G: For me, it's more a question of privacy. I can talk about things in my life, but I can't talk about things about their lives.
V: That's unfair. The best movies and the best art are about family.
G: I don’t mind it. It’s a useful constraint. Do you have any comparable constraints in your practice?
V: That's a great question. I think that I give myself material constraints and aesthetic constraints. Mostly for peace of mind. There are a million things that I'm curious about and there are a million ways to go about working with an archive or manipulating images. So I do have to give myself parameters at times. My big constraint right now is that I'm only interested in working with calado. At any scale, and like, I am willing to expand it.
Vero was born in Caracas, Venezuela, and grew up in Mexico City followed by South Florida. She earned a BFA in Textile Design from the Rhode Island School of Design (RISD) in 2022, where she was awarded a RISD Museum scholarship to attend a travel course in Oaxaca, immersing herself in local material cultures.

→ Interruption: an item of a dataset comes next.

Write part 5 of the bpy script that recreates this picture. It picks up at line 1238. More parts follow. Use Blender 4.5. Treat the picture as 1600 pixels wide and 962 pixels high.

She also received the Barbara L. Kuhlman scholarship in support of her thesis project, Standing on Porous Rock, an exploration of the climate crisis in relation to tourist culture in Miami.
During her time at RISD, Vero collaborated with artist Corina Dorrego to design an independent study with Professor Sean Nesselrode-Moncada, examining the visual systems through which the Caribbean has been imaged for tourist consumption. Together, they also co-curated Of Soiled Bodies, a student exhibition showcasing artists exploring themes of displacement and uprootedness.
After graduating, Vero taught off-loom weaving and to elementary school students before working as a home textile designer at Anthropologie in Philadelphia, where she deepened her knowledge of textile manufacturing. After a year, she chose to pivot, seeking work that would allow her to sustain a personal art practice.
She is currently a member of the Brooklyn Lace Guild and recently exhibited work at MAPSpace in the group show The Future Belongs to the Loving.